If I purchase a product for a specific, advertised feature, and that feature is absent, I will demand a refund. If I don't get one, I will look at my legal options. That is true for any kind of product, not just games.Sorry. I'm not directly answering your question. I'm no legal expert and I try to avoid thinking about it if I can. The thought of people willing to take legal action against a game company because they changed the game (core feature or not) just infuriates me.
I've already made an exception with Frontier once, when they removed the offline mode; I'm not in the mood to extend that courtesy twice.
My main thought was that I don't think creating an "open group" would really resolve anything. You're just rearranging the furniture. The only change that would resolve the argument (I think) would be to remove PvP. Keep Open as a way to interact with others.

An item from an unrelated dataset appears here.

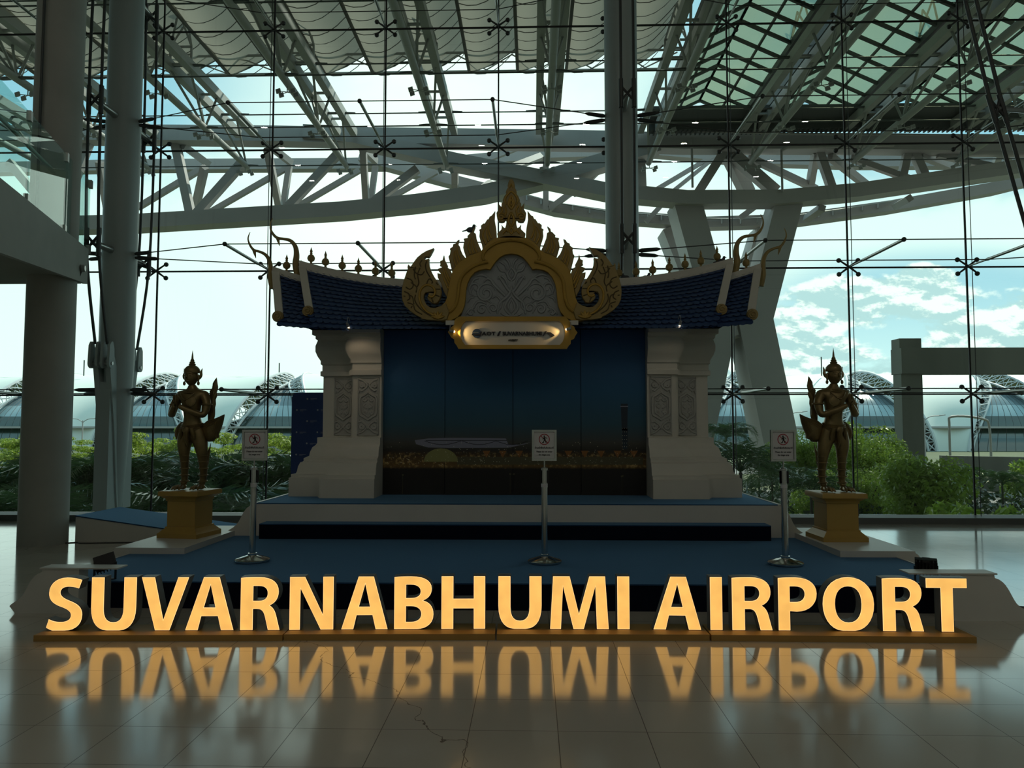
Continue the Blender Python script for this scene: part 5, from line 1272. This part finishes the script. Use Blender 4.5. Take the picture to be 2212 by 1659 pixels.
inner = [(430,1345),(520,1335),(575,1305),(612,1262),(636,1200),(645,1130),(650,1060),(664,1000),(690,945),(728,903),(775,882),(825,874),(866,880),(885,850),(915,808),(952,770),(1000,745),(1055,737)]
gb = 'gold_gable'
arch = gable_piece(outer + [(330,1300)] + inner + [(2*CXp-x, y) for x, y in reversed(inner[:-1])] + [(2*CXp-330,1300)] + [(2*CXp-x, y) for x, y in reversed(outer[1:])], 'gable_arch', M['gold'], YG0, .14, sh_)
# stepped moulding on the arch
for mir in (1, -1):
    pts = [(845,810),(800,822),(745,838),(690,868),(645,905),(610,950),(590,1005),(580,1080),(572,1150),(545,1220),(500,1262)]
    P = []
    for x, y in pts: v = GP(x, y); P.append(Vector((xm+mir*(v.x-xm), YG0-.01, v.z)))
    MB().tube(catmull(P, 4), .022, 8).build('arch_moulding', M['gold'], arch)
pts = [(812,800),(800,770),(815,725),(860,680),(930,640),(1000,622),(1055,617)]
P = [GP(x, y) for x, y in half_sym(pts)]; MB().tube(catmull([Vector((p.x, YG0-.01, p.z)) for p in P], 4), .02, 8).build('arch_moulding', M['gold'], arch)
# relief field
fld = [(590,1310)] + [(612,1262),(636,1200),(645,1130),(650,1060),(664,1000),(690,945),(728,903),(775,882),(825,874),(866,880),(885,850),(915,808),(952,770),(1000,745),(1055,737)]
rf = gable_piece(half_sym(fld), 'relief_field', M['relief'], YG0+.07, .05, sh_, bev=False)
rb = MB(); yr = YG0+.066
def rt(pts, r, mir=(1, -1)):
    for m_ in mir:
        P = []
        for x, y in pts: v = GP(x, y); P.append(Vector((xm+m_*(v.x-xm), yr, v.z)))
        P = catmull(P, 3); n = len(P); rb.tube(P, [r*(.45+.55*math.sin(math.pi*(i+1)/(n+1))) for i in range(n)], 6)
sc_ = lambda cx, cy, r, a0, t, sg: [(x, y) for x, y in spiral(cx, cy, r, a0, t, sg, 20)]
rt(sc_(825,1085,95,-.3,1.6,-1), .022); rt([(910,1060),(900,1000),(860,960),(830,960),(800,990)], .018); rt([(870,960),(900,1010),(950,1060),(1000,1110)], .025); rt([(1260-320,930),(990,1000),(1030,1060),(1055,1075)], .022)
rt(sc_(730,1040,70,1.2,1.2,1), .018); rt([(700,1240),(740,1170),(780,1160),(830,1180)], .018); rt(sc_(790,1230,50,0,1.4,-1), .018); rt(sc_(890,1220,48,2,1.4,1), .018); rt(sc_(690,1260,36,0,1.3,-1), .014)
rt([(930,1270),(945,1180),(1000,1130),(1040,1080),(1055,1020)], .022); rt([(1055,1110),(1010,1170),(1000,1230),(1055,1290)], .02); rt([(1055,1140),(1030,1190),(1030,1225),(1055,1260)], .015); rt([(1055,850),(1020,900),(1030,950),(1055,970)], .02); rt([(1055,880),(1040,915),(1055,945)], .014)
rt([(930,830),(960,880),(1000,890),(1020,930)], .02); rt([(950,800),(1000,830),(1010,870)], .018); rt([(1000,770),(1030,800),(1045,850)], .018); rt([(930,960),(960,930),(1000,960),(1020,1010)], .018); rt([(740,930),(780,920),(820,930),(850,950)], .02); rt([(690,1010),(720,960),(760,950)], .018); rt([(685,1100),(690,1060),(710,1030)], .016); rt([(660,1170),(680,1130),(720,1120)], .016); rt([(640,1280),(680,1230),(730,1210)], .016)
rt([(880,1130),(920,1110),(960,1150),(960,1210),(930,1240)], .018); rt([(800,1130),(840,1150),(880,1180)], .014); rt([(1055,1290),(1000,1285),(960,1260)], .016)
rb.build('scrollwork', M['relief'], rf)
# flames
F = {1: [(925,600),(922,540),(918,500),(905,430),(910,350),(880,390),(868,400),(862,398),(850,425),(838,428),(815,465),(805,462),(782,482),(784,510),(765,520),(772,530),(768,580),(778,620),(790,650),(800,712),(845,655)],
     2: [(792,718),(765,660),(742,600),(735,550),(722,548),(718,535),(735,490),(705,515),(700,540),(688,545),(660,575),(664,592),(625,600),(634,620),(628,640),(622,680),(636,730),(650,775),(720,745)],
     3: [(650,782),(618,740),(600,700),(592,670),(578,650),(585,625),(590,605),(568,618),(555,640),(530,650),(532,668),(500,690),(508,705),(503,740),(490,760),(500,800),(512,850),(532,930),(575,840)],
     4: [(532,940),(512,890),(498,868),(482,862),(484,840),(458,790),(450,745),(440,780),(438,792),(415,800),(418,830),(412,842),(440,852),(392,872),(398,885),(425,915),(390,908),(395,950),(425,1000),(445,1070),(478,1130),(500,1010)]}
VE = {1: [[(830,650),(800,580),(815,520),(850,480)],[(880,600),(860,560),(850,500),(862,450)],[(850,625),(835,560),(840,500)]],
      2: [[(690,740),(668,680),(680,620),(700,590)],[(745,725),(720,660),(712,600)],[(715,735),(695,670),(700,610)]],
      3: [[(560,850),(540,780),(545,710)],[(600,800),(575,740),(570,680)],[(580,825),(558,760),(558,700)]],
      4: [[(490,1050),(450,960),(430,900)],[(505,980),(470,900),(452,850)],[(500,1010),(460,930),(440,870)]]}
for mir in (1, -1):
    for k in F:
        fo = gable_piece(F[k], 'flame_ornament', M['olddgold'], YG0+.02, .06, sh_, mir)
        vb = MB()
        for pts in VE[k]:
            P = []
            for x, y in pts: v = GP(x, y); P.append(Vector((xm+mir*(v.x-xm), YG0+.018, v.z)))
            P = catmull(P, 4); vb.tube(P, [.016*(1-.7*i/len(P)) for i in range(len(P))], 6)
        vb.build('flame_vein', M['gold'], fo)
cf = [(1045,68),(1030,95),(1020,132),(1026,140),(1012,165),(1004,190),(1010,198),(990,225),(976,262),(982,272),(968,285),(966,318),(950,300),(936,275),(938,300),(942,335),(922,372),(925,400),(930,430),(945,452),(972,455),(995,448),(1006,430),(1012,450),(1008,480),(1000,508),(985,500),(966,474),(970,500),(966,520),(945,540),(928,556),(935,595)]
co = gable_piece(half_sym(cf), 'crown_finial', M['olddgold'], YG0+.0, .07, sh_)
vb = MB()
def v_(pts, r=.012, mirs=(1, -1), yo=-.004, tgt=None):
    for m_ in mirs:
        P = []
        for x, y in pts: w_ = GP(x, y); P.append(Vector((xm+m_*(w_.x-xm), YG0+yo, w_.z)))
        (tgt or vb).tube(catmull(P, 4), r, 6)
v_([(1055,560),(1040,540),(1040,520),(1055,500)]); v_([(1055,500),(1030,450),(1040,400),(1055,370)], .016); v_([(1055,340),(1030,290),(1055,220)], .016); v_([(1055,310),(1042,285),(1055,250)]); v_(sc_(965,410,38,0,1.4,-1)); v_([(1000,400),(1010,350),(990,310)]); v_([(1010,300),(1000,250),(1030,200),(1055,180)]); v_([(1040,150),(1055,110)], .008); v_([(980,560),(1010,530),(1030,545)]); v_([(960,380),(975,350),(965,320)])
vb.build('finial_vein', M['gold'], co)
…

But Open technically becomes Open PvE. That would take away the "I can't challenge them face-to-face" argument because there would no longer be any way to "challenge". It would also upset a lot of people. Which would probably lead back to the legal thing. *facepalm*
Rearranging the furniture is sometimes all that you need. In this case, what he suggested would imply that Open is just a group like any other, without otherwise changing any functionality from the game. I doubt this would cause any issues, legal or otherwise, but (assuming that is Frontier's intent) it would make it clearer that Open won't get special treatment over Group mode.